Some common services provided by student loan lawyers include:
- Helping borrowers understand their loan terms and repayment options
- Assisting with loan consolidation, refinancing, and student loan forgiveness applications
- Representing borrowers in legal disputes with lenders or loan servicers
- Advocating for borrowers’ rights and interests in bankruptcy court
- Providing guidance and advice on loan rehabilitation and default resolution strategies
When looking for an attorney, choose a reputable and experienced lawyer with specific student loan law training and a track record of success helping borrowers with student loan-related issues.
Learn more about how a student loan law professional can help you.
Student loan lawyers with the training and expertise to help you with student loan issues display this seal on their website.
Can a Student Loan Lawyer Help Me with My Student Loan Debt?

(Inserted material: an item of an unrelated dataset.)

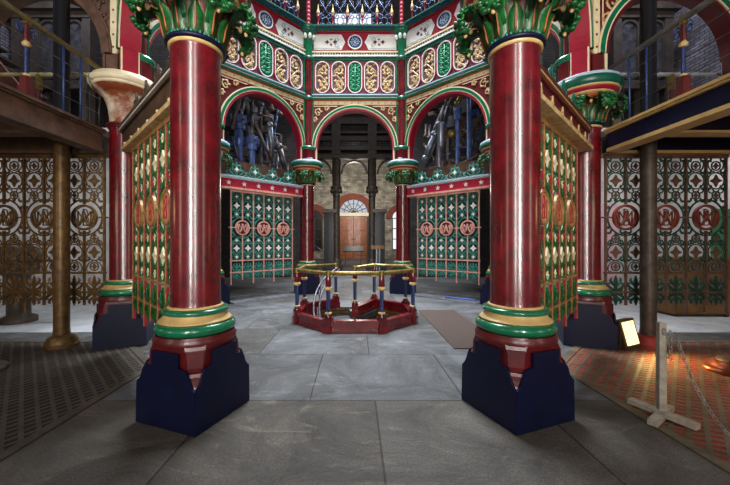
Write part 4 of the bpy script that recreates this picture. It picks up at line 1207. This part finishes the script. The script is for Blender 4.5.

If you are struggling with your student loans and are considering consolidation, a student loan lawyer may help you understand your options, evaluate your eligibility for student loan forgiveness programs, negotiate with lenders, or provide legal representation in a dispute or lawsuit.
Borrowers can typically handle student loan consolidation through the Department of Education’s Direct Consolidation Loan program. However, a student loan lawyer can guide and assist with the loan consolidation process and ensure you have all the information you need to make the best decision for your budget and circumstances.
It’s essential to do your research and choose a reputable and experienced student loan lawyer specializing in this law area. You can check with your state’s bar association or other legal referral services to find a qualified student loan lawyer in your area.